Exercise task | Transcribe word for word only the span whose first line is the one with "Keep writing the" and whose last line is the one with "hz_.display_type = 'WIRE'"; both of those lines belong to it.

+ + + + + + +

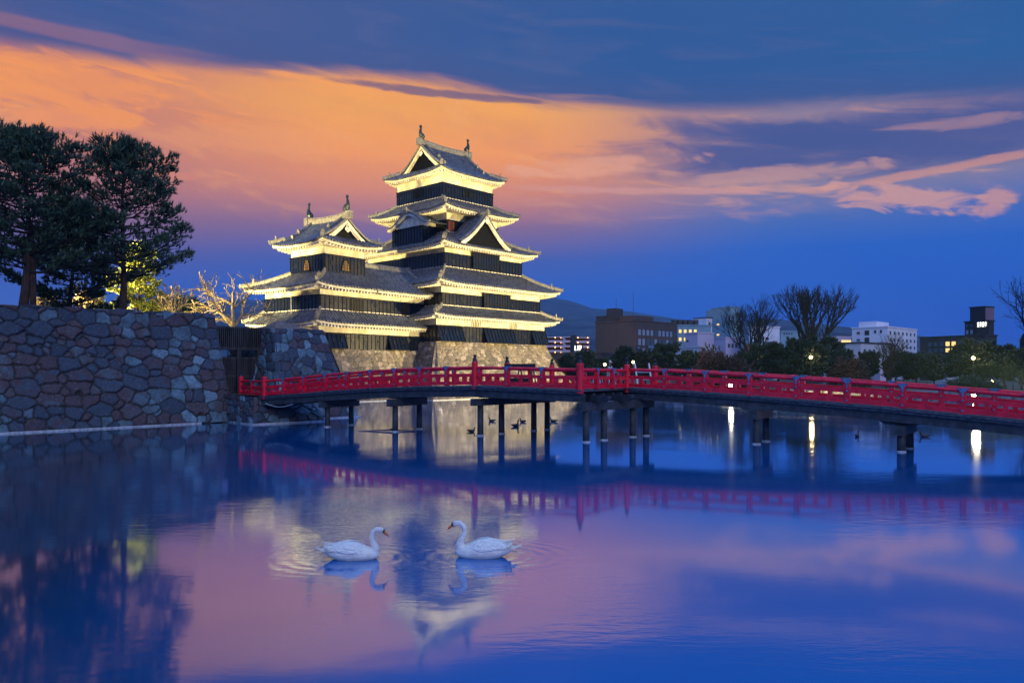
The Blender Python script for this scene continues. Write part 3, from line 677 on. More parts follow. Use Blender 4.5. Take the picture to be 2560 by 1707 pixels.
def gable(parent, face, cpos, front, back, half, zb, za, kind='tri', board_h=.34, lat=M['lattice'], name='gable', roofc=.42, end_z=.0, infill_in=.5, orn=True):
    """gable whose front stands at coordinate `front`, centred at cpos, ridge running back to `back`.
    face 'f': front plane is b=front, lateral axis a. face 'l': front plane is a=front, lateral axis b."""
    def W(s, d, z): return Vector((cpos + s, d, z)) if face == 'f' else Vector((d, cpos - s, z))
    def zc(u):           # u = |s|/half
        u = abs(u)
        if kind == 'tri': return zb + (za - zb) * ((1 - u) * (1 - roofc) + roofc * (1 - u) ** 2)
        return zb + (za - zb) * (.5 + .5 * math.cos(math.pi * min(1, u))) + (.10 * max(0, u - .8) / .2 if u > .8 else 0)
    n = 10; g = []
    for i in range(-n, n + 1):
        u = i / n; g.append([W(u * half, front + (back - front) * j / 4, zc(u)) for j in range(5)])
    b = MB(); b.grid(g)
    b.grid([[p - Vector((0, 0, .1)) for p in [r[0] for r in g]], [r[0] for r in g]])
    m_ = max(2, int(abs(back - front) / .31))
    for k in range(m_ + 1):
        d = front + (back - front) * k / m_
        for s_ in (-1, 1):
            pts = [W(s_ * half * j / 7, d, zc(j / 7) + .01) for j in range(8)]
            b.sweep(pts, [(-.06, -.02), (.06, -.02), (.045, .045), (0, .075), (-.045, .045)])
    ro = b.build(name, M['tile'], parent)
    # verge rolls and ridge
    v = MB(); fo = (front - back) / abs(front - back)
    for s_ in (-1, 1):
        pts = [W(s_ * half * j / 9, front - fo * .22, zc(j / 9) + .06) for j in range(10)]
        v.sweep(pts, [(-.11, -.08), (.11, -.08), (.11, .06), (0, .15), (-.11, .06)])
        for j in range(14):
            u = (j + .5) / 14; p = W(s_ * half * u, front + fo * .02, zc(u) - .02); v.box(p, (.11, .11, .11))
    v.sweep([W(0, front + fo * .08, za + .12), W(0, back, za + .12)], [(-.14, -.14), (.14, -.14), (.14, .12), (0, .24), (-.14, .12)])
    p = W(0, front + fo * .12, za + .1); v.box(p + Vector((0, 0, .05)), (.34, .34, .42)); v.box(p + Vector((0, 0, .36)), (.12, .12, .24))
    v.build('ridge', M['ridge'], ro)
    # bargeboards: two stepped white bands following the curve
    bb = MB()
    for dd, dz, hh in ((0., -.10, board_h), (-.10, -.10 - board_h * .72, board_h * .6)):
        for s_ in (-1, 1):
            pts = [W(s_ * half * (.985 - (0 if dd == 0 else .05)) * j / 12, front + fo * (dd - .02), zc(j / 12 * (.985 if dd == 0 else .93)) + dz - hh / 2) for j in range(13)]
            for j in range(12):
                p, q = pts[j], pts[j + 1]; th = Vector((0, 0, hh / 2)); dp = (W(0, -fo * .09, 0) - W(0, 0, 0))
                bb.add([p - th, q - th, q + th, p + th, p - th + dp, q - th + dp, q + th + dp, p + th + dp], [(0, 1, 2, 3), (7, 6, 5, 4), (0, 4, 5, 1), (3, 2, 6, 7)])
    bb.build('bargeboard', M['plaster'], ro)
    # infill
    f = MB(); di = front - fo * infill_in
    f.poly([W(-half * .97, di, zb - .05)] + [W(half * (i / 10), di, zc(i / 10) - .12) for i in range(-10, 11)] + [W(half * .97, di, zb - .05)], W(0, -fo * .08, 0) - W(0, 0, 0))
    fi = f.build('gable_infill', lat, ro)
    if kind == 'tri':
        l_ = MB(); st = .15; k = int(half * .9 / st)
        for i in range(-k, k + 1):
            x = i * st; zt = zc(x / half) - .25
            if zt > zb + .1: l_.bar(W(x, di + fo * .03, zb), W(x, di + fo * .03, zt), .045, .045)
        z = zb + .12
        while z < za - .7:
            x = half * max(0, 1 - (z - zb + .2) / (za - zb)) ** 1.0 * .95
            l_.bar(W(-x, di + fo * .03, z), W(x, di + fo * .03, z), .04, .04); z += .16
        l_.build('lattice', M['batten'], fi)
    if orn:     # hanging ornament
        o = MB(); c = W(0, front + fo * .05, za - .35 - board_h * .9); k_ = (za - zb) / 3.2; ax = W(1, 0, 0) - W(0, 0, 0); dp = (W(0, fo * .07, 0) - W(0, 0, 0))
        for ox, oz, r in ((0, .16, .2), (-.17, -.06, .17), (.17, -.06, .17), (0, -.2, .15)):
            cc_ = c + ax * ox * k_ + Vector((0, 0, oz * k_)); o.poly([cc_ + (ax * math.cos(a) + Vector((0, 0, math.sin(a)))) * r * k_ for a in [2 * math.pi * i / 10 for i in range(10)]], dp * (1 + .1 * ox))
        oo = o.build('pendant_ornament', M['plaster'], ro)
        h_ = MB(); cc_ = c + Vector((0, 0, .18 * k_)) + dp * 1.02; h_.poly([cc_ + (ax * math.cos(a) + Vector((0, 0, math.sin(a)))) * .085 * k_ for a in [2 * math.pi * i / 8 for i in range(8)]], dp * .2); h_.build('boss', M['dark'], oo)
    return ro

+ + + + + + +

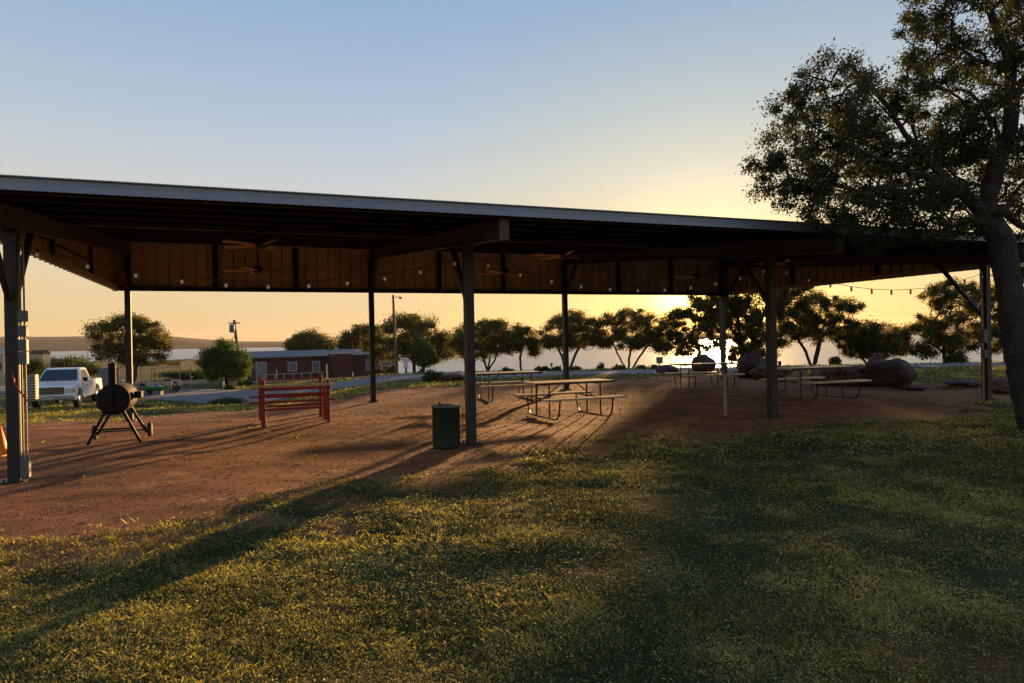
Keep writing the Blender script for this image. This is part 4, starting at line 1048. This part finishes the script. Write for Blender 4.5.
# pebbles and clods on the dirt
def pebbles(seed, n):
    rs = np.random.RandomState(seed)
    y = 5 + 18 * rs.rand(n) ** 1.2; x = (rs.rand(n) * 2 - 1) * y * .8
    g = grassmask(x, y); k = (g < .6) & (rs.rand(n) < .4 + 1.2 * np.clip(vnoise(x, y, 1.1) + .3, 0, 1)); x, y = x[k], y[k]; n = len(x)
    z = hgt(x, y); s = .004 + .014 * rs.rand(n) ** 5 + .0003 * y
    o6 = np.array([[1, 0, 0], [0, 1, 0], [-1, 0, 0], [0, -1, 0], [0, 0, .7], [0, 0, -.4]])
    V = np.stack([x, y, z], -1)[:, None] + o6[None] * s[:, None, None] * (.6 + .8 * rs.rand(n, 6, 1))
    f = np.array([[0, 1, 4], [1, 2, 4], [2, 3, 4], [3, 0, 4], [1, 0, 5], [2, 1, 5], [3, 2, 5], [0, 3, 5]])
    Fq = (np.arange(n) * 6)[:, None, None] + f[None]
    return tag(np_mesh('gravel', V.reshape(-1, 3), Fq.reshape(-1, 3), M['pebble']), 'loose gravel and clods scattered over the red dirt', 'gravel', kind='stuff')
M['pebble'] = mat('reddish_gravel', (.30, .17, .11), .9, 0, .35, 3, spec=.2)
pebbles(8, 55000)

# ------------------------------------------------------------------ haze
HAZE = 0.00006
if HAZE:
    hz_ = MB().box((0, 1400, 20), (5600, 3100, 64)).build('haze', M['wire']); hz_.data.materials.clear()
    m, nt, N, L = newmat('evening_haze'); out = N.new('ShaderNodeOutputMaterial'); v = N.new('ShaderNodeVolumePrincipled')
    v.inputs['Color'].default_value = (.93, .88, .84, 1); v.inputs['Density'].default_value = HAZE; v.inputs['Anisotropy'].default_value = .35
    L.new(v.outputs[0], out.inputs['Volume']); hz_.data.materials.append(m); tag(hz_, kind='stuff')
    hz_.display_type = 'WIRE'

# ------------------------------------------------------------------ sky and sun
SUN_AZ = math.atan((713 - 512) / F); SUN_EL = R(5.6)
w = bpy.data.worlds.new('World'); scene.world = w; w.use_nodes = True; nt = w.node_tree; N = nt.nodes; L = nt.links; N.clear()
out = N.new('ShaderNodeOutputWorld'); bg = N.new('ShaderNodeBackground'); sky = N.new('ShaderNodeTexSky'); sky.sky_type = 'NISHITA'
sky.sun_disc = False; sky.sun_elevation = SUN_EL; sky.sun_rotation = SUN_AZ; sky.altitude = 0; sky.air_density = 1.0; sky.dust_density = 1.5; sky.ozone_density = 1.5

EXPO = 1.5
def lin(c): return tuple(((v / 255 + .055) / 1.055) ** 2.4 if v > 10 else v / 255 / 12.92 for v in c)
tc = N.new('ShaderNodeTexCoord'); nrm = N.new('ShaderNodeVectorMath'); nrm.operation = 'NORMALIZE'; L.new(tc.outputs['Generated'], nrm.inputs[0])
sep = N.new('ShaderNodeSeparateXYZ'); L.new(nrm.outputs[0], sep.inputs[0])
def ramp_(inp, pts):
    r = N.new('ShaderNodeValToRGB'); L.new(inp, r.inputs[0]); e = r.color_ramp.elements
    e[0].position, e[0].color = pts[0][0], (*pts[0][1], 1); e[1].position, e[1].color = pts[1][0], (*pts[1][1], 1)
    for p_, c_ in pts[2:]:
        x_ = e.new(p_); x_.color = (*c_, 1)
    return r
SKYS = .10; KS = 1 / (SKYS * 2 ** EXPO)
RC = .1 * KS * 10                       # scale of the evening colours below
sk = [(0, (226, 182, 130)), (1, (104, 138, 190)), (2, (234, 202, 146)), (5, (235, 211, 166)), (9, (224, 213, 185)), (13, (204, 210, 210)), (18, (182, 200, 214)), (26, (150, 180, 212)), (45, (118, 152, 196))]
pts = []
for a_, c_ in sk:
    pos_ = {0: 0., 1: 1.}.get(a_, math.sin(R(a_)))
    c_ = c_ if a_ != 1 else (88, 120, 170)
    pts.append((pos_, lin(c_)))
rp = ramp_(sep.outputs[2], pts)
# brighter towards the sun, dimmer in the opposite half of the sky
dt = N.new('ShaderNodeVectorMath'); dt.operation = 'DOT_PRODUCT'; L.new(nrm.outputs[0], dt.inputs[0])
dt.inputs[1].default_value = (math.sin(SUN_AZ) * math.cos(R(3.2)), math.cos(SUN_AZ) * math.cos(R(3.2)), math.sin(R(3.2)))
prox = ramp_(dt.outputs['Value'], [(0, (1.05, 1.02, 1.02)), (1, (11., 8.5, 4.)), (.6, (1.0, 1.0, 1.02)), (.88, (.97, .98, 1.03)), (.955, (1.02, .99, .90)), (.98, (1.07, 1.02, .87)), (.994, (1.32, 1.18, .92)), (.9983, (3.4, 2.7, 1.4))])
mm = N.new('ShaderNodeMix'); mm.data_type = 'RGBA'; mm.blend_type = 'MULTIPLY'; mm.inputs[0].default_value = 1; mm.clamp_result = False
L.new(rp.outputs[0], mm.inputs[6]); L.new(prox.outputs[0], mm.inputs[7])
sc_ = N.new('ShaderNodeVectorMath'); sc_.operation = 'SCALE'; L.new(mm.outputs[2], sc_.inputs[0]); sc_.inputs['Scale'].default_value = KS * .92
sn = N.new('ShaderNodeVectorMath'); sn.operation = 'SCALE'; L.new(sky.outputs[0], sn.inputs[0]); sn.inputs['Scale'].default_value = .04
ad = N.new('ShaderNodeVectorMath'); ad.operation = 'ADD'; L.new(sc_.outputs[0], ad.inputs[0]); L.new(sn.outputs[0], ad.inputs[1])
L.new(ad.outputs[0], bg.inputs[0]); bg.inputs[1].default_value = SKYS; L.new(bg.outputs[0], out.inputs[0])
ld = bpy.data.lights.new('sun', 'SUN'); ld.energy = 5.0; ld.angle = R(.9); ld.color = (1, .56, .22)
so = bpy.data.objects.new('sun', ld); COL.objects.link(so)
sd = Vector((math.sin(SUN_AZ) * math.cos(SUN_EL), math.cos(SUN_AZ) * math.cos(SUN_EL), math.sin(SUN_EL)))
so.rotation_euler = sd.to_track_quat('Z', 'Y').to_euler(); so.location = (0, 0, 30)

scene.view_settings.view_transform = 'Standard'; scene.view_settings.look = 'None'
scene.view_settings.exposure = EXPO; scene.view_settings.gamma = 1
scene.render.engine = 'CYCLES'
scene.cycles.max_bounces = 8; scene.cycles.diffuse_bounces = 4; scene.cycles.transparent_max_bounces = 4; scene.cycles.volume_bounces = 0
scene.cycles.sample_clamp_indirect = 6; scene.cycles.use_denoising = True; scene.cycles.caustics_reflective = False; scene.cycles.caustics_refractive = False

+ + + + + + +

Answer below |
Keep writing the Blender script for this image. This is part 4, starting at line 1048. This part finishes the script. Write for Blender 4.5.
# pebbles and clods on the dirt
def pebbles(seed, n):
    rs = np.random.RandomState(seed)
    y = 5 + 18 * rs.rand(n) ** 1.2; x = (rs.rand(n) * 2 - 1) * y * .8
    g = grassmask(x, y); k = (g < .6) & (rs.rand(n) < .4 + 1.2 * np.clip(vnoise(x, y, 1.1) + .3, 0, 1)); x, y = x[k], y[k]; n = len(x)
    z = hgt(x, y); s = .004 + .014 * rs.rand(n) ** 5 + .0003 * y
    o6 = np.array([[1, 0, 0], [0, 1, 0], [-1, 0, 0], [0, -1, 0], [0, 0, .7], [0, 0, -.4]])
    V = np.stack([x, y, z], -1)[:, None] + o6[None] * s[:, None, None] * (.6 + .8 * rs.rand(n, 6, 1))
    f = np.array([[0, 1, 4], [1, 2, 4], [2, 3, 4], [3, 0, 4], [1, 0, 5], [2, 1, 5], [3, 2, 5], [0, 3, 5]])
    Fq = (np.arange(n) * 6)[:, None, None] + f[None]
    return tag(np_mesh('gravel', V.reshape(-1, 3), Fq.reshape(-1, 3), M['pebble']), 'loose gravel and clods scattered over the red dirt', 'gravel', kind='stuff')
M['pebble'] = mat('reddish_gravel', (.30, .17, .11), .9, 0, .35, 3, spec=.2)
pebbles(8, 55000)

# ------------------------------------------------------------------ haze
HAZE = 0.00006
if HAZE:
    hz_ = MB().box((0, 1400, 20), (5600, 3100, 64)).build('haze', M['wire']); hz_.data.materials.clear()
    m, nt, N, L = newmat('evening_haze'); out = N.new('ShaderNodeOutputMaterial'); v = N.new('ShaderNodeVolumePrincipled')
    v.inputs['Color'].default_value = (.93, .88, .84, 1); v.inputs['Density'].default_value = HAZE; v.inputs['Anisotropy'].default_value = .35
    L.new(v.outputs[0], out.inputs['Volume']); hz_.data.materials.append(m); tag(hz_, kind='stuff')
    hz_.display_type = 'WIRE'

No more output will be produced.